I tried to keep the very straight feel he used. I did listen to a few other arrangements and most swing the feel. I like the original ragtime vibe.

I think it's easiest to break it down into sections, I know I did when putting this together. You'll see in the movies that I indicate on the virtual fretboard in pale green the basic chord shapes I'm working around. There are of course many deviations from these shapes, but I put them there to help you see the underlying structure. I didn't put them under the diminished chords though, they seemed redundant. You can easily see the shapes with just the dots. You'll also see and hear a few of my own idiosyncrasies, like some little back-of-the-finger strums, etc. I did try to keep them out, but couldn't. Use them or lose them. The tab is a 'clean' version of what I played in the movie.

1) The opening bit: pretty straight forward, a I chord going to a V chord a couple of times. The ear catcher is that bass note moving up from the A to Bb then to B, the 5 of the E chord. The melody line on top is all part of the chord shapes, and you'll notice I changed the second time around to include the flat 7.

2) The next bit to lock in is that F to E, easy enough as, once again it's an arpeggio of the chord.

3) Next comes the diminished run. I simplified it, made it a little more guitar friendly. It's a fun little run to play.

4) Next comes the 'hook', the attention grabber.
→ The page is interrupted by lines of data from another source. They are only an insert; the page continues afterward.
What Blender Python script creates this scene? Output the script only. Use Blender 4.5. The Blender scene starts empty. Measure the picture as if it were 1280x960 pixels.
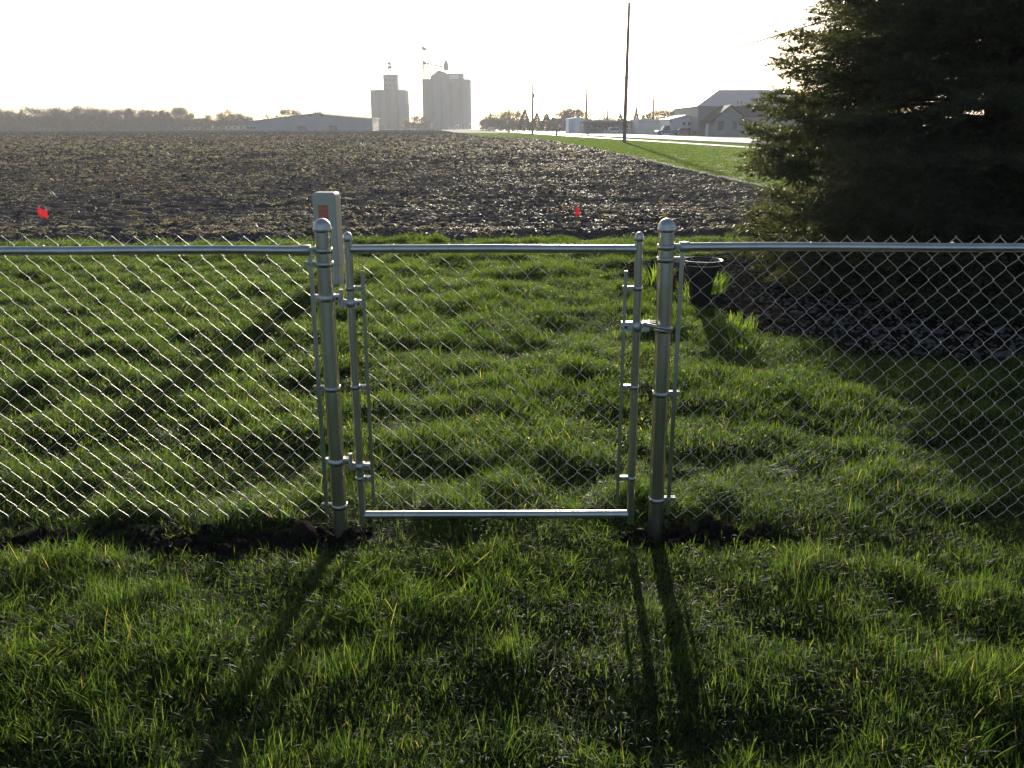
import bpy, math, random
import numpy as np
from mathutils import Vector, Matrix

random.seed(7)
rng = np.random.default_rng(11)
R = math.radians
sc = bpy.context.scene
COL = sc.collection

# ------------------------------------------------------------------ camera numbers
CAM_H = 1.66
PITCH = R(16.6)
F = 1080.0                     # focal length in pixels of the 1280 wide photograph
SUN_AZ = R(4.0)                # sun a little right of straight ahead (+Y)
SUN_EL = R(12.0)

def at(px, D, h=0.0):
    """world x of a photograph column for something standing D metres ahead at height h"""
    z = D * math.cos(PITCH) + (CAM_H - h) * math.sin(PITCH)
    return (px - 640.0) / F * z

def hgt(py, D):
    """height above the ground of a photograph row for something D metres ahead"""
    return CAM_H - D * math.tan(PITCH + math.atan((py - 480.0) / F))

# ------------------------------------------------------------------ noise
def _hash(ix, iy, seed):
    n = (ix.astype(np.int64) * 374761393 + iy.astype(np.int64) * 668265263 + seed * 1442695041) & 0xFFFFFFFF
    n = ((n ^ (n >> 13)) * 1274126177) & 0xFFFFFFFF
    n = (n ^ (n >> 16)) & 0xFFFFFFFF
    return n / 4294967295.0

def vnoise(x, y, seed=0):
    x = np.asarray(x, float); y = np.asarray(y, float)
    ix = np.floor(x); iy = np.floor(y)
    fx = x - ix; fy = y - iy
    fx = fx * fx * fx * (fx * (fx * 6 - 15) + 10); fy = fy * fy * fy * (fy * (fy * 6 - 15) + 10)
    a = _hash(ix, iy, seed); b = _hash(ix + 1, iy, seed)
    c = _hash(ix, iy + 1, seed); d = _hash(ix + 1, iy + 1, seed)
    return (a * (1 - fx) + b * fx) * (1 - fy) + (c * (1 - fx) + d * fx) * fy

def fbm(x, y, seed=0, oct=3):
    s = 0; a = 1.0; t = 0
    for k in range(oct):
        s = s + a * vnoise(x * 2 ** k + 13.7 * k, y * 2 ** k + 7.3 * k, seed + k); t += a; a *= 0.5
    return s / t

def smooth(a, b, v):
    t = np.clip((v - a) / (b - a), 0, 1); return t * t * (3 - 2 * t)

# ------------------------------------------------------------------ layout curves
TREE = (5.15, 9.55)
def field_near(x):            # lawn / ploughed field boundary
    return 13.35 + 0.35 * np.sin(x * 0.35 + 1.0) * 0.6 + 0.25 * (vnoise(x * 1.3, x * 0 + 3, 5) - 0.5) + 0.03 * np.clip(x, 0, 9)
FR_Y = np.array([13, 20, 30, 46, 69, 88, 108, 136, 146, 216, 272, 380], float)
FR_X = np.array([8.4, 8.0, 7.6, 7.4, 6.9, 6.0, 5.2, 2.6, -4.0, -11.5, -19, -30], float)
def field_right(y):
    return np.interp(y, FR_Y, FR_X)
FIELD_FAR = 380.0
def walk_x(y): return 18.7 - 0.100 * (y - 75)      # left edge of the sidewalk
def road_x(y): return 24.6 - 0.112 * (y - 75)      # left edge of the road
WALK_W, ROAD_W = 1.6, 15.0

def bed_mask(x, y):           # mulch bed round the spruce, 1 inside
    dx = x - 4.7; dy = y - 9.4
    ang = np.arctan2(dy, dx)
    r = np.hypot(dx, dy * 1.18)
    rad = 3.55 + 0.25 * np.sin(ang * 3 + 1.0) + 0.18 * np.sin(ang * 5) + 0.25 * (vnoise(x * 2.5, y * 2.5, 91) - .5)
    return smooth(0.15, -0.15, r - rad)

def strip_mask(x, y):         # bare dark soil under the fence
    c = 3.40 + 0.05 * np.sin(x * 2.3)
    w = 0.14 + 0.06 * vnoise(x * 3.1, x * 0 + 1, 21)
    m = smooth(w + 0.05, w - 0.03, np.abs(y - c) )
    side = np.clip(smooth(-0.62, -0.72, x) + smooth(0.42, 0.52, x) * smooth(1.15, 0.95, x), 0, 1)
    rightfar = smooth(1.1, 1.3, x) * 0.35
    gate = smooth(-.72, -.6, x) * smooth(.55, .45, x) * 0.25
    return m * np.clip(side + rightfar + gate, 0, 1)

def bare_spots(x, y):
    s = 0
    for cx, cy, r in ((-2.45, 5.6, .36), (-4.6, 8.0, .4), (0.15, 3.85, .12), (-0.6, 12.0, .4), (.95, 3.25, .14), (-.75, 2.95, .12)):
        n = vnoise(x * 7, y * 7, 33) * .5 + .5
        s = np.maximum(s, smooth(r, r * .35, np.hypot(x - cx, (y - cy) * .9)) * n)
    return np.clip(s, 0, 1)

def ground_z(x, y):
    x = np.asarray(x, float); y = np.asarray(y, float)
    near = smooth(60, 12, y)
    calm = 1 - .65 * smooth(.35, .10, np.abs(y - 3.36))
    calm = calm * (.62 + .38 * smooth(2.4, 3.6, y))
    z = -0.05 + near * calm * (0.09 * (fbm(x * 1.5, y * 1.9, 3, 2) - .5) + 0.105 * (fbm(x * 3.4, y * 4.2, 71, 2) - .5) + 0.04 * (vnoise(x * 9, y * 10, 74) - .5))
    z = z - 0.025 * strip_mask(x, y) + 0.05 * strip_mask(x, y) * (vnoise(x * 11, y * 11, 44) - .45)
    b = bed_mask(x, y)
    z = z * (1 - b) + b * (-0.03 + 0.05 * (fbm(x * 6, y * 6, 12, 2) - .5))
    z = z - 0.03 * smooth(.2, .0, np.abs(b - .5)) * 0
    # sink the sheet beneath the ploughed field, whose own sheet lies above it
    inside = smooth(-0.05, 0.5, y - field_near(x)) * smooth(0.1, 0.9, field_right(y) - x) * smooth(0, 8, FIELD_FAR - y) * smooth(-330, -320, x)
    z = z - 0.45 * inside
    # sink it under the road and the sidewalk
    wr = smooth(-0.05, 0.2, x - walk_x(y)) * smooth(-.05, 0.2, walk_x(y) + WALK_W - x)
    return z

# ------------------------------------------------------------------ materials
def mat(name):
    m = bpy.data.materials.new(name); m.use_nodes = True
    nt = m.node_tree; nt.nodes.clear()
    out = nt.nodes.new('ShaderNodeOutputMaterial')
    return m, nt, out

def nd(nt, kind, **kw):
    n = nt.nodes.new(kind)
    for k, v in kw.items():
        if k in n.inputs: n.inputs[k].default_value = v
        else: setattr(n, k, v)
    return n

def ramp(nt, fac, stops):
    r = nt.nodes.new('ShaderNodeValToRGB')
    el = r.color_ramp.elements
    while len(el) < len(stops): el.new(0.5)
    for e, (p, c) in zip(el, stops):
        e.position = p; e.color = (*c, 1)
    nt.links.new(fac, r.inputs[0])
    return r.outputs[0]

def pmat(name, col, rough=.6, metal=0.0, spread=.25, scale=6.0, bump=0.0, bscale=30.0, spec=.5, stretch=None):
    """principled with noise-mottled colour"""
    m, nt, out = mat(name)
    p = nd(nt, 'ShaderNodeBsdfPrincipled', Roughness=rough, Metallic=metal)
    p.inputs['Specular IOR Level'].default_value = spec
    tc = nd(nt, 'ShaderNodeTexCoord')
    src = tc.outputs['Object']
    if stretch:
        mp = nd(nt, 'ShaderNodeMapping'); mp.inputs['Scale'].default_value = stretch
        nt.links.new(src, mp.inputs[0]); src = mp.outputs[0]
    n = nd(nt, 'ShaderNodeTexNoise', Scale=scale, Detail=5.0)
    nt.links.new(src, n.inputs['Vector'])
    lo = tuple(c * (1 - spread) for c in col); hi = tuple(min(1, c * (1 + spread)) for c in col)
    nt.links.new(ramp(nt, n.outputs['Fac'], [(.3, lo), (.7, hi)]), p.inputs['Base Color'])
    mr = nd(nt, 'ShaderNodeMapRange'); mr.inputs['To Min'].default_value = rough * .8; mr.inputs['To Max'].default_value = min(1, rough * 1.25)
    nt.links.new(n.outputs['Fac'], mr.inputs[0]); nt.links.new(mr.outputs[0], p.inputs['Roughness'])
    if bump:
        n2 = nd(nt, 'ShaderNodeTexNoise', Scale=bscale, Detail=6.0); nt.links.new(src, n2.inputs['Vector'])
        b = nd(nt, 'ShaderNodeBump', Strength=bump, Distance=.02)
        nt.links.new(n2.outputs['Fac'], b.inputs['Height']); nt.links.new(b.outputs[0], p.inputs['Normal'])
    nt.links.new(p.outputs[0], out.inputs[0])
    return m

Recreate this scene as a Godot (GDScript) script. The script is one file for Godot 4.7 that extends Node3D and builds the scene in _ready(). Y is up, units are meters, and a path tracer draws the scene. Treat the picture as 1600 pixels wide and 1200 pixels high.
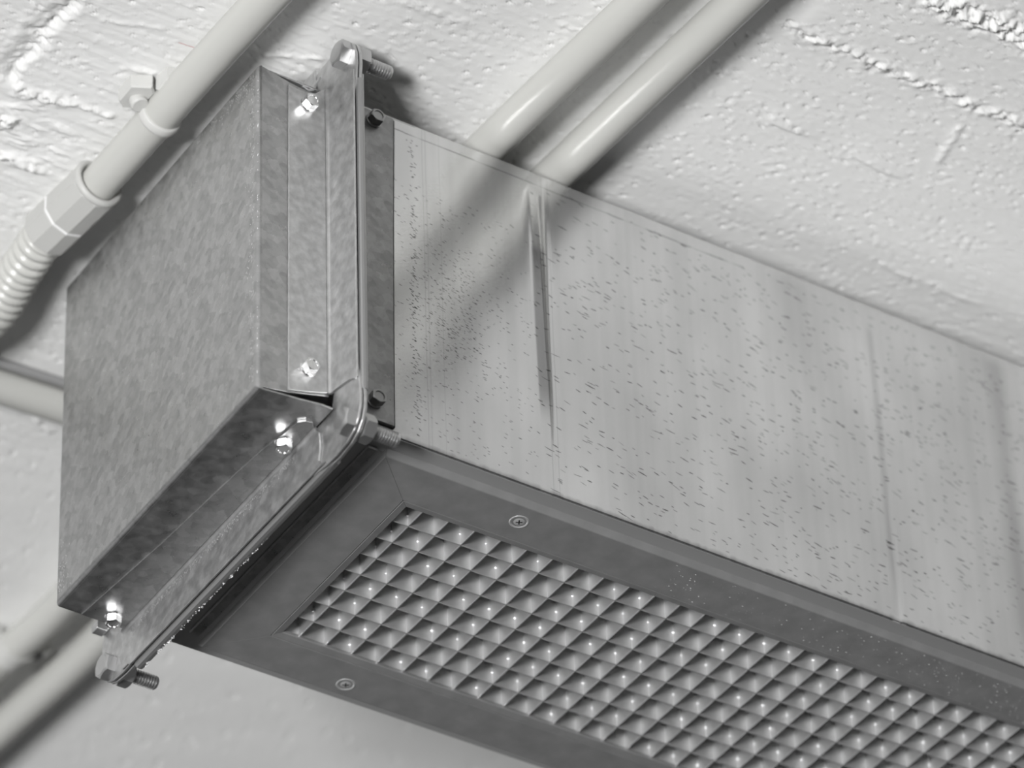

That diminished chord really does tug away at the ear, finally dragging the listener up to the I chord. The next bit is the trickiest I think, making that F to A to E7 (E13 really) chord flow properly. The second time round I tossed a little D7 chord in there. It's just one note out form the diminished shape, but that tiny detail adds quite a lot I think. There's no real need for it and Scott didn't do it so leave it out if you prefer.

5) Next comes the 'other part'. This time we're going from the V chord to the I chord (E7 to A), and once again that Bb note in the bass line brings us up to the 5 of the E chord. So instead of the usual 1>5>1>5 bass line under the V chord, we're going 5>1>5>1 ... backwards. Above that bass line, there's a neat descending line moving down through the 7, then flat 7, then 6 then 5. Woven into it all are other E shape notes. Getting this to flow is a real 'feel' thing. You really do need to zone out. Get that bass line moving back and forth, that melody line coming down, and let those other notes fall into place by making it -- forcing it -- to feel right.

The E chord happens three times. The first and last are as described above; the 'middle' one is more of an arpeggiated D9 chord as you'll see.

The A6 chord occurs three times and it's the same each time. Once again, lock that bass line in and get those top notes dancing back and forth.

6) The end bit. After the last A of the section above, there's a quick, unannounced semitone descent on the treble strings from that A to F#. I tried doing it in the bass but opted for this as it seemed to work better in the fingering department. So we take the 1 and 5 of A, move down in semitones through G#, G then F#. Then, there's a fairly straight forward phrase built around the F#7 and B minor chords which I barre, then, finally, an ending on the B9, E13 and A.


I recommend have a listen to the Scott Joplin version -- and have a good listen. You'll hear the structure of the tune (he repeats the sections I did in this lesson) and you'll also hear the other sections. He does it much faster and it's actually easier to play fast. I slowed this down for the lesson and found it difficult to flow properly. Once you get the fingers to remember it all, try speeding it up, you'll see what I mean. If you want to play along to his version, tune your guitar down a half step.

Once you get it down, it's very hard to stop playing it, it really is that fun to do.